Two weeks ago, several members of the board of education and I attended the annual conference of the New York State School Boards Association (NYSSBA) in upstate New York. This meeting of thousands of school board members and superintendents from around the state is one of several opportunities that school officials have each year to enhance their school districts by learning from one another.
As a school district that has implemented a number of innovative programs and whose students enjoy outstanding academic success, it is incumbent upon us to share our positive experiences with educators in other parts of New York and throughout the United States. There are many educational journals and newsletters through which educational ideas are shared, and Roslyn administrators and faculty read them and contribute to them, but there is no substitute for face-to-face seminars and workshops where a program can be explained at length and explored fully through interactive participation.
Fortunately, many other schools around the nation feel the same way and we are able to learn a great deal from them, as well. While Roslyn certainly has no monopoly of good ideas, the response we have received at a number of conference presentations in the last few years clearly indicates that other schools are eager to learn about ideas that we have successfully brought to fruition.
Looking back over the last three years, Roslyn has been exceptionally active as a conference presenter. Twice in 1996, we gave presentations about our successful 1994 bond referendum campaign at a joint NYSSBA/New York State School Public Relations Association seminar and to a meeting of the New Jersey School Administrators Association. Early in 1997, I expanded on this topic at another NYSSBA workshop to encompass issues of facilities project management and communication. This topic was also the focus of a meeting of the Long Island School Public Relations Association to which I was invited as a speaker.

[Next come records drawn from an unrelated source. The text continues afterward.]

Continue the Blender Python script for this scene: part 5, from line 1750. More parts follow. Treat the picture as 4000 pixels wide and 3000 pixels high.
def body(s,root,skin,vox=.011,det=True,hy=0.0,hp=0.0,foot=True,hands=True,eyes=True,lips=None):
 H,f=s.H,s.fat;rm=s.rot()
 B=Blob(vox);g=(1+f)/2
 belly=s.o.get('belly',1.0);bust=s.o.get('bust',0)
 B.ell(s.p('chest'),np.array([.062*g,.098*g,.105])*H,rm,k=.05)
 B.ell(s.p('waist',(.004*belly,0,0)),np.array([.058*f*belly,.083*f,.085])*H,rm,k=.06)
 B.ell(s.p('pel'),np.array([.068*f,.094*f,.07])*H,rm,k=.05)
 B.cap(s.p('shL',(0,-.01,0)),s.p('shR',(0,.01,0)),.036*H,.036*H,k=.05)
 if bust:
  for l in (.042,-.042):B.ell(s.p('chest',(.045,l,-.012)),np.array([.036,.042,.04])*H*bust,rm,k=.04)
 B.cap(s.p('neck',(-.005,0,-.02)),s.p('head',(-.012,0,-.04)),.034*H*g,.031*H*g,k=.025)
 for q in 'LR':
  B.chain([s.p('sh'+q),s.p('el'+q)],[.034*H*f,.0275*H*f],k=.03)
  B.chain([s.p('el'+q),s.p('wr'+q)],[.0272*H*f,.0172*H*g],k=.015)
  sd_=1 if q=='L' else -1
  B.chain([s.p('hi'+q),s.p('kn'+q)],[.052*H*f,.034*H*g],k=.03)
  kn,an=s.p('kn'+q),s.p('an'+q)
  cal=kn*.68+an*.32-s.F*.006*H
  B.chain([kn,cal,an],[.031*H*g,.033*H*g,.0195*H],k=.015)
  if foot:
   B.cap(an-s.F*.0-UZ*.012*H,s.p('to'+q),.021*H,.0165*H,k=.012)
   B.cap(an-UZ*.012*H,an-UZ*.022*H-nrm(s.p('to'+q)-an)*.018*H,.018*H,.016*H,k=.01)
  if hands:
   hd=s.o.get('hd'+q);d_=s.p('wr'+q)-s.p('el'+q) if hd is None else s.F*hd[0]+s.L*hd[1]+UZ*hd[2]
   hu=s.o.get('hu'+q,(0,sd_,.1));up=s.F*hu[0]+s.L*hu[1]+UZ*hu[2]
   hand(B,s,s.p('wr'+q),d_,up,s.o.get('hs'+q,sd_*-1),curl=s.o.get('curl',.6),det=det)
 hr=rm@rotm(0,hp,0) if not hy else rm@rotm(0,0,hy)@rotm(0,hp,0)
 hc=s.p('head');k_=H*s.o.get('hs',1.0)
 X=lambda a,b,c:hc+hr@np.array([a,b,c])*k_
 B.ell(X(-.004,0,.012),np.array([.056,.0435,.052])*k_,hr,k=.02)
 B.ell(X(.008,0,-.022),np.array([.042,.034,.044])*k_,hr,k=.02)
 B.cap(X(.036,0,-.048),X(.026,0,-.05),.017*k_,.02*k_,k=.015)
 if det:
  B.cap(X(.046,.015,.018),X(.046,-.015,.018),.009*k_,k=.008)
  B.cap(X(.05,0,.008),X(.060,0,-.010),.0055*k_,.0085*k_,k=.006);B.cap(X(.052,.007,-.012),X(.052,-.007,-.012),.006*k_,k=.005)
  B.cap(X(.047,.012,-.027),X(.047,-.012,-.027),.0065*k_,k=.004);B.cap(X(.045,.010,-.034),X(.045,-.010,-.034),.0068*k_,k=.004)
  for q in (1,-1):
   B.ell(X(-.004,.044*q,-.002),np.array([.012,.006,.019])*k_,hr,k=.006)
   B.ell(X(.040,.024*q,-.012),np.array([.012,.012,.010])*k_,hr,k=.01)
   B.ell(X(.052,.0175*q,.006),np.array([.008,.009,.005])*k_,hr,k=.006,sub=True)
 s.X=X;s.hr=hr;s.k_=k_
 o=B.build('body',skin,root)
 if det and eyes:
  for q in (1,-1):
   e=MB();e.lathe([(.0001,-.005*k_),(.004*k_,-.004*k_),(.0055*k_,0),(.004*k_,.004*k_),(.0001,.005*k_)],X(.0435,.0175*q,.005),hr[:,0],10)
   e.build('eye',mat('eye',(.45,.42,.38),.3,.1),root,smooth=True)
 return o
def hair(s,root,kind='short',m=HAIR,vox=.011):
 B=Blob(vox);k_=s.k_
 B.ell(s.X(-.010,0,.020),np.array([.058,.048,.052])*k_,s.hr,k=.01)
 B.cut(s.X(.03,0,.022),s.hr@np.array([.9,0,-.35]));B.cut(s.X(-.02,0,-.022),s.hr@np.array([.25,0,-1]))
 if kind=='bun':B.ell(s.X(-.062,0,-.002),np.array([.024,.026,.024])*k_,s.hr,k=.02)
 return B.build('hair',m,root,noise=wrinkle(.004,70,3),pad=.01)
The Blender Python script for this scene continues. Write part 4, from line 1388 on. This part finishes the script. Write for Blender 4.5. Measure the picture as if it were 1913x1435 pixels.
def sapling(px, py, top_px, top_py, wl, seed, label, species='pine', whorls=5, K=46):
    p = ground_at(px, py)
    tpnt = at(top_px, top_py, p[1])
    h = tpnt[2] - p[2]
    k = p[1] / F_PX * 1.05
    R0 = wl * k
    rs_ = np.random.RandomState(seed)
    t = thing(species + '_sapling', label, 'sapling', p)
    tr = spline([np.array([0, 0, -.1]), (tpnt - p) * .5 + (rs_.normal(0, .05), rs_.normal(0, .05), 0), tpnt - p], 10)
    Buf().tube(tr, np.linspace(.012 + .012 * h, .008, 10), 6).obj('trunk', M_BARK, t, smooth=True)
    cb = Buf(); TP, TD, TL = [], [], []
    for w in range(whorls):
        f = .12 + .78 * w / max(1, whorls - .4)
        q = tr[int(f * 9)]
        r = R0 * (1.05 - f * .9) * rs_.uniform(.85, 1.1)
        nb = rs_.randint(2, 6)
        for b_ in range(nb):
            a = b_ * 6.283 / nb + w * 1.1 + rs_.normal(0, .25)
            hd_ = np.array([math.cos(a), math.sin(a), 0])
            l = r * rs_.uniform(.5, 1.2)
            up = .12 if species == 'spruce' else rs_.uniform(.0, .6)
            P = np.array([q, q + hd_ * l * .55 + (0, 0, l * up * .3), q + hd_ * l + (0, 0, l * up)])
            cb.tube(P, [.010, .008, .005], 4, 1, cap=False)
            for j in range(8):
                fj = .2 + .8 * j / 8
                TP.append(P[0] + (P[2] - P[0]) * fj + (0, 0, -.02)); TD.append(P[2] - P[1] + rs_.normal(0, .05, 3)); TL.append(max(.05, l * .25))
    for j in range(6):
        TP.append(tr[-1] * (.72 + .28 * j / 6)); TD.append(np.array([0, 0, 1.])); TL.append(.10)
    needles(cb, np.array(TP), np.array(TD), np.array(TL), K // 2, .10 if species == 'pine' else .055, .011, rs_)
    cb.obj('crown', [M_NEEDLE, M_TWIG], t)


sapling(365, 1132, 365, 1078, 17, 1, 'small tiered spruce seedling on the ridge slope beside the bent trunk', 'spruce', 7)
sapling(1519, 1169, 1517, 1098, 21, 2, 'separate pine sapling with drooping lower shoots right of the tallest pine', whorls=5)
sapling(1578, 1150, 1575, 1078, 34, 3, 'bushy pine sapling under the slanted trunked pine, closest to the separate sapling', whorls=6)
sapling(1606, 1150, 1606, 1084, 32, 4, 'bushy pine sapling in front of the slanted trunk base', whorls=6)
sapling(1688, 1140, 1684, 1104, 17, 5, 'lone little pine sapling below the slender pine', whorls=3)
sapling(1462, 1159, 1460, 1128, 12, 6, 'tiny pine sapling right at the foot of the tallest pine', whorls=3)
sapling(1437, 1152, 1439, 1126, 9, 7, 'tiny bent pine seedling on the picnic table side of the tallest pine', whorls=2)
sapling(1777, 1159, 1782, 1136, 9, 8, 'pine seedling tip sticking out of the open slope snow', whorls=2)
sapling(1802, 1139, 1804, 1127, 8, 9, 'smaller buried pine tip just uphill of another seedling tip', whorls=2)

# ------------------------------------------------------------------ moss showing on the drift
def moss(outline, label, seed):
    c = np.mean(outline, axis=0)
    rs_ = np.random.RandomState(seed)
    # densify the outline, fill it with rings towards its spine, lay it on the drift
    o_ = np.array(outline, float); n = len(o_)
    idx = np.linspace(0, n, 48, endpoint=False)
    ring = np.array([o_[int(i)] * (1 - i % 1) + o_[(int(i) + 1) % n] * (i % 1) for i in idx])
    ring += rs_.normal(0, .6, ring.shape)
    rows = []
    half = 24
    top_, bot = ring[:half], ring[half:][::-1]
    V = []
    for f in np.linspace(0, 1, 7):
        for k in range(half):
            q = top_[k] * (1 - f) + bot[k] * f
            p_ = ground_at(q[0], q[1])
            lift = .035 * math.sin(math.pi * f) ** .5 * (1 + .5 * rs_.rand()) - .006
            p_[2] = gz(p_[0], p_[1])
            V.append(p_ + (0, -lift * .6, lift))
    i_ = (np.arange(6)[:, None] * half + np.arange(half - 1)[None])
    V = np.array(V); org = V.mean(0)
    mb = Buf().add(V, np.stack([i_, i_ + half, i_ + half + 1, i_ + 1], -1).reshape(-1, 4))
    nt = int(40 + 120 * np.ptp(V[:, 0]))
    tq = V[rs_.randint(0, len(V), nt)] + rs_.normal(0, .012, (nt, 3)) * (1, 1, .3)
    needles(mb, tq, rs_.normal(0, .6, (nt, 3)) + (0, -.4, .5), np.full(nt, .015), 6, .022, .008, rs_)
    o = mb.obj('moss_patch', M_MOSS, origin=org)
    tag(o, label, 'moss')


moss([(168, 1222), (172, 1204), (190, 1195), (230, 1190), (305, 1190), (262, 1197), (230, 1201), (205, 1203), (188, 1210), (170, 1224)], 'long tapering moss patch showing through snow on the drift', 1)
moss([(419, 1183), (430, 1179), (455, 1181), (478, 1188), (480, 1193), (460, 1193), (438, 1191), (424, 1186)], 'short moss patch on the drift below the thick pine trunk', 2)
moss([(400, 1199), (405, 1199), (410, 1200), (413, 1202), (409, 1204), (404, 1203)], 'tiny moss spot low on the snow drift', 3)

At the NYSSBA convention in the fall of 1997, we spoke about our school-business partnership program.
Members of our board of education have also been active in making presentations for NYSSBA. At the 1996 annual convention, Ms. Schissel and Ms. Seigel spoke about our comprehensive sex education program. At the convention just past Ms. Seigel presented again, this time on the subject of tolerance and the district's recently established Human Sexuality Awareness Committee. Our sex education and condom availability programs were also the subject of a presentation at the annual conference of the American Association of School Administrators (AASA) in 1997.
In the 1998-99 school year, Roslyn staff members were invited to speak at all three of the largest national education conferences: the National School Boards Association (NSBA), the American Association of School Administrators (AASA) and the Association for Supervision and Curriculum Development (ASCD). The Roslyn school community should consider this a measure of the esteem with which our schools are held around the nation, as these organizations choose only a few dozen topics for presentation from among the hundreds they receive each year.
Topics covered at these presentations were the Community Service program at Roslyn High School, multiculturalism and diversity, and the Gold Card program, which had received the NSBA's Magna Award in the spring of 1998. In the coming year, I will return along with Roslyn administrators to make presentations at both the AASA and ASCD Conferences.
There isn't sufficient space here to detail the extraordinary level of participation by members of the Roslyn faculty as presenters and panelists at numerous state, regional and national conferences covering every subject area, from English, foreign language, math, social studies and the sciences to special education and technology. I am exceedingly proud of the degree to which our staff dedicates itself not only to the success of the children of our community, but to the advancement of the educational profession as a whole.
By learning from the best of other schools, and by setting examples for others through the best that Roslyn has to offer, we help students achieve success here in Roslyn and throughout the nation.